Comencé a observar detenidamente al que me confesó ser un asesino: era delgado, moreno, de unos 40 años, con unos cuantos pelos en la barbilla, una camisa blanca impecable, manos grandes que sujetaban con fuerza el timón.  Me sentí curiosa de la persona que iba al volante, así que le pregunté sobre esas cosas de las que se había librado, y sin dudarlo comenzó a contarme:

“Me estaban persiguiendo para matarme. Logré meterme entre unas siembras, pero ellos vieron que yo estaba ahí, iban con machete cortando lo que había en su camino, me agaché y comencé a ver que se acercaban más a mí, vi al cielo, estaba azul y le juré a Dios que si me sacaba de esa iba a enderezar mi camino.  En ese momento vi una nube que se convirtió en dos manos y que me señaló el camino…”. Interrumpió el relato, hizo la seña de la cruz con el pulgar y el índice, la besó y dijo, “Diosito no me deja mentir, lo que le estoy diciendo es la pura verdad.  Me paré, caminé al lado de los dos que iban a matarme y no me vieron.  Pasé entre los dos como si nada”.  Agregó: “Dios tiene poder”.  Hubo un silencio por un momento, como si estuviera recordando algo, y dijo: “El Diablo también tiene poder, tiene mucho poder. A veces usa a la virgen, a San Judas Tadeo, según para hacer milagros, pero no son ellos en sí, es el diablo que los usa, y me consta, porque yo tenía un tío que era brujo, él practicaba la magia negra, trabajaba con la Santa Muerte pero también con la Virgen, con san Judas Tadeo y otros santos. ¿Usted cree que el poder del Diablo no es fuerte si usa a los santos para hacer supuestos milagros?”.

 Continuó: “mi tío se convertía en animales, tenía un altar en un agujero que tenía el tronco de una ceiba de donde vivía. Lo mataron por lo mismo… él no trabajaba, vivía de hacer dinero con sus manos”.  Interrumpí y pregunté: ¿tenía máquinas para hacer dinero falso?  “¡No!
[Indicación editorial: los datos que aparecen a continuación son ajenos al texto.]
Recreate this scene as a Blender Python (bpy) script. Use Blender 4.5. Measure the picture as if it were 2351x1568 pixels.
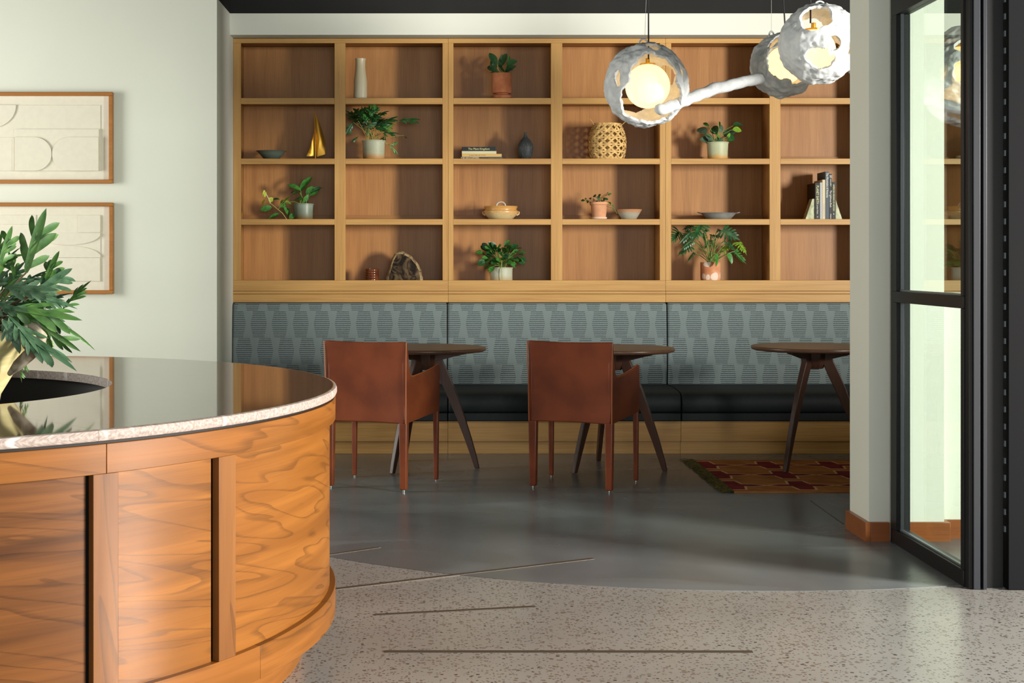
import bpy, bmesh, math, random
from mathutils import Vector, Matrix, noise as mnoise
PI = math.pi
for o in list(bpy.data.objects): bpy.data.objects.remove(o, do_unlink=True)
scn = bpy.context.scene
COL = scn.collection

# ---------------------------------------------------------------- camera, world, lights, exposure
FPX, CAMH, VX, VY = 3300.0, 1.27, 1005.0, 597.0        # focal length in pixels (image 2351 wide), eye height, vanishing point
cam_d = bpy.data.cameras.new('camera')
cam_d.sensor_fit = 'HORIZONTAL'; cam_d.sensor_width = 36.0
cam_d.lens = FPX / 2351.0 * 36.0
cam_d.shift_x = (1175.5 - VX) / 2351.0
cam_d.shift_y = -(784.0 - VY) / 2351.0
cam_d.clip_start = 0.05; cam_d.clip_end = 200
cam = bpy.data.objects.new('camera', cam_d); COL.objects.link(cam)
cam.location = (0, 0, CAMH); cam.rotation_euler = (PI / 2, 0, 0)
scn.camera = cam

world = bpy.data.worlds.new('world'); scn.world = world; world.use_nodes = True
wnt = world.node_tree; wbg = wnt.nodes['Background']
wbg.inputs[0].default_value = (0.80, 0.92, 1.0, 1); wbg.inputs[1].default_value = 0.9

def area(name, loc, rot, sx, sy, power, col):
    d = bpy.data.lights.new(name, 'AREA'); d.shape = 'RECTANGLE'; d.size = sx; d.size_y = sy
    d.energy = power; d.color = col
    o = bpy.data.objects.new(name, d); COL.objects.link(o); o.location = loc; o.rotation_euler = rot
    return o
# daylight through the hall's right and left windows, plus an added rear fill
area('daylight_window_right', (7.27, 2.40, 1.85), (PI / 2, 0, PI / 2), 1.6, 1.7, 1450, (1.0, 0.965, 0.90))
area('daylight_window_left', (-5.37, 7.30, 1.80), (PI / 2, 0, -PI / 2), 1.6, 1.8, 120, (1.0, 0.97, 0.90))
area('fill_light_rear', (1.2, -3.97, 1.90), (PI / 2, 0, 0), 3.4, 2.2, 175, (0.93, 0.97, 1.0))  # unseen soft frontal fill, added behind the camera to brighten desk and chairs

vs = scn.view_settings
vs.view_transform = 'Standard'; vs.look = 'None'; vs.gamma = 1.0; vs.use_curve_mapping = False
vs.exposure = 0.35

# ---------------------------------------------------------------- helpers
def PX(px, Y): return (px - VX) / FPX * Y
def PZ(py, Y): return CAMH + (VY - py) / FPX * Y
def W(px, py, Y): return Vector((PX(px, Y), Y, PZ(py, Y)))
def FL(px, py):                                   # point of the floor seen at a pixel
    Y = FPX * CAMH / (py - VY); return Vector((PX(px, Y), Y, 0))
def lin(c):
    c = c / 255.0
    return c / 12.92 if c <= 0.04045 else ((c + 0.055) / 1.055) ** 2.4
def RGB(r, g, b): return (lin(r), lin(g), lin(b), 1.0)

class MB:
    """collects polygons of ONE mesh"""
    def __init__(s): s.v = []; s.f = []; s.m = []; s.uv = {}
    def add(s, vs, fs, mi=0, uvs=None):
        b = len(s.v); s.v += [tuple(v) for v in vs]
        for f in fs: s.f.append([b + i for i in f]); s.m.append(mi)
        if uvs:
            for i, u in enumerate(uvs): s.uv[b + i] = u
        return s
    def box(s, x0, x1, y0, y1, z0, z1, mi=0):
        v = [(x, y, z) for x in (x0, x1) for y in (y0, y1) for z in (z0, z1)]
        return s.add(v, [(0,1,3,2),(4,6,7,5),(0,4,5,1),(2,3,7,6),(0,2,6,4),(1,5,7,3)], mi)
    def prism(s, pts, axis, a0, a1, mi=0):
        """polygon pts (2D) extruded along axis; for axis y pts are (x,z); x: (y,z); z: (x,y)"""
        n = len(pts)
        def mk(p, a):
            return {'x': (a, p[0], p[1]), 'y': (p[0], a, p[1]), 'z': (p[0], p[1], a)}[axis]
        v = [mk(p, a0) for p in pts] + [mk(p, a1) for p in pts]
        f = [tuple(range(n)), tuple(reversed(range(n, 2 * n)))]
        f += [(i, n + i, n + (i + 1) % n, (i + 1) % n) for i in range(n)]
        return s.add(v, f, mi)
    def lathe(s, prof, n=32, c=(0, 0, 0), mi=0, sx=1, sy=1, wob=None):
        v = []; f = []; k = len(prof)
        for i in range(n):
            a = 2 * PI * i / n
            for j, (r, z) in enumerate(prof):
                rr = r * (wob(a, z) if wob else 1)
                v.append((c[0] + rr * math.cos(a) * sx, c[1] + rr * math.sin(a) * sy, c[2] + z))
        for i in range(n):
            i2 = (i + 1) % n
            for j in range(k - 1):
                f.append((i * k + j, i2 * k + j, i2 * k + j + 1, i * k + j + 1))
        if prof[0][0] > 1e-6: f.append(tuple(reversed([i * k for i in range(n)])))
        if prof[-1][0] > 1e-6: f.append(tuple([i * k + k - 1 for i in range(n)]))
        return s.add(v, f, mi)
    def tube(s, pts, rad, n=8, mi=0, closed=False):
        pts = [Vector(p) for p in pts]; m = len(pts)
        if not hasattr(rad, '__len__'): rad = [rad] * m
        v = []; up = Vector((0.13, 0.21, 1)).normalized(); prev = None
        for i, p in enumerate(pts):
            if closed: t = pts[(i + 1) % m] - pts[i - 1]
            else: t = pts[min(i + 1, m - 1)] - pts[max(i - 1, 0)]
            t.normalize()
            a = (prev if prev else up); a = a - t * a.dot(t)
            if a.length < 1e-4: a = Vector((1, 0, 0)) - t * t.x
            a.normalize(); prev = a; b = t.cross(a)
            for k in range(n):
                g = 2 * PI * k / n
                v.append(p + (a * math.cos(g) + b * math.sin(g)) * rad[i])
        f = []
        rng = m if closed else m - 1
        for i in range(rng):
            i2 = (i + 1) % m
            for k in range(n):
                f.append((i * n + k, i * n + (k + 1) % n, i2 * n + (k + 1) % n, i2 * n + k))
        if not closed:
            f.append(tuple(reversed(range(n)))); f.append(tuple(range((m - 1) * n, m * n)))
        return s.add(v, f, mi)
    def arc(s, r0, r1, z0, z1, t0, t1, n=24, mi=0, cx=0, cy=0):
        """ring segment with UVs (arc length, height)"""
        v = []; u = []; f = []
        for i in range(n + 1):
            t = t0 + (t1 - t0) * i / n
            for r, z in ((r0, z0), (r1, z0), (r1, z1), (r0, z1)):
                v.append((cx + r * math.cos(t), cy + r * math.sin(t), z)); u.append((t * r1, z))
        for i in range(n):
            a = i * 4; b = a + 4
            for k in range(4): f.append((a + k, a + (k + 1) % 4, b + (k + 1) % 4, b + k))
        f.append((3, 2, 1, 0)); e = n * 4; f.append((e, e + 1, e + 2, e + 3))
        return s.add(v, f, mi, u)
    def rev(s, prof, t0, t1, n=24, mis=None):
        """closed (r,z) profile swept over an angle range, with end caps"""
        k = len(prof); v = []; u = []; f = []
        for i in range(n + 1):
            t = t0 + (t1 - t0) * i / n
            for r, z in prof:
                v.append((r * math.cos(t), r * math.sin(t), z)); u.append((t * r, z))
        b = len(s.v); s.v += v
        for i, uu in enumerate(u): s.uv[b + i] = uu
        for i in range(n):
            for j in range(k):
                j2 = (j + 1) % k
                s.f.append([b + i * k + j, b + (i + 1) * k + j, b + (i + 1) * k + j2, b + i * k + j2])
                s.m.append(mis[j] if mis else 0)
        s.f.append([b + j for j in reversed(range(k))]); s.m.append(0)
        s.f.append([b + n * k + j for j in range(k)]); s.m.append(0)
        return s
    def mesh(s, name, smooth=None):
        me = bpy.data.meshes.new(name); me.from_pydata(s.v, [], s.f); 
        me.polygons.foreach_set('material_index', s.m)
        if s.uv:
            ul = me.uv_layers.new(name='UVMap')
            for lp in me.loops: ul.data[lp.index].uv = s.uv.get(lp.vertex_index, (0, 0))
        bm = bmesh.new(); bm.from_mesh(me); bmesh.ops.recalc_face_normals(bm, faces=bm.faces); bm.to_mesh(me); bm.free()
        if smooth:
            me.polygons.foreach_set('use_smooth', [True] * len(me.polygons))
            try: me.set_sharp_from_angle(angle=math.radians(smooth))
            except Exception: pass
        me.update(); return me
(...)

Se ponía un papelito normal en la palma de la mano y comenzaba a frotarlo con la otra, pasaban unos minutos y se convertía en dinero. Yo mismo recibí dinero que él mismo hacía. Por eso lo mataron”. 

—Un día leí un libro que hablaba de cómo algunas personas podían convertirse en animales en unos cultos satánicos —le dije.

—Sí —añadió—, yo conocí a una señora que se convertía en puerco, aprovechaba para irse a robar a las casas vecinas, jabón, cloro, desinfectante y hasta comida.

—¡No le puedo creer! —le dije riendo.

Tenía una intriga sobre cómo llegó a convertirse en asesino. De nuevo había un silencio, estábamos cerca de mi lugar de destino y no podía quedarme con la duda. Entonces lancé la pregunta:

—¿Y enderezó el camino después de que logró salir de aquel problema?

—No —me dijo—. Lo intenté, pero fue casi imposible.  

—¿Y cómo fue lo del asesinato?

—Yo trabajaba para un cartel. Traficábamos droga. Iba con un tío en su carro, un tipo se nos puso en frente, desenfundó el arma y comenzó a dispararnos, en la guantera había un arma, la abrí y le disparé.  Cuando cayó, con mi arma hice tres tiros al aire por si me llegaban a agarrar. Y así fue, me agarraron en Estados Unidos.  Pero las pruebas de balística no lograron comprobar que con mi arma lo maté.  Cuando declaré dije: sí, yo disparé tres veces, pero no sé si le logré dar a quien nos estaba atacando. Obviamente yo sabía que no fue así. Pero no tenían elementos para acusarme de asesinato. Así que me sacaron rápido.

Ahí estaba yo, al lado de un exconvicto, escuchando esa confesión de un delito que podía haberlo tenido en la cárcel hasta 20 años. Quería saber más, sentarme a conocer más de él, pero ya no había tiempo, estábamos a un par de minutos de llegar a mi destino, así que hice un par de preguntas más:

—¿Y en qué momento enderezó su camino? ¿O aún trabaja con el cartel?

—Fue cuando nació mi hija, me enamoré de ella, llegué con mi jefe, saqué el arma, la puse sobre la mesa y le dije: mire, tengo una hija, quiero verla crecer, quiero salirme por completo de esto porque si no, me voy a perder de cada etapa de su vida. O me mata aquí o me deja ir.  Me dio dinero y me dijo que me fuera. 

—¿Y ha visto a sus compañeros y a su exjefe, después de ese día?

—Sí, pero hago como si no los conozco, ellos me miran y pasan de largo.  Pero la navidad pasada, llegó el que fue mi jefe y me regaló 5 mil dólares.

—¿Y cómo ha sido su vida de ese tiempo en adelante?

—Ahora tengo cuatro hijas, la más pequeña tiene 3 meses.  A las demás les enseño inglés, porque soy bilingüe y también les enseño artes marciales.

Nos despedimos, no sin antes preguntarle si podía publicar su historia. Me dio su consentimiento y también de tomar un par de fotos a sus manos, esas manos que un día jalaron el gatillo para matar.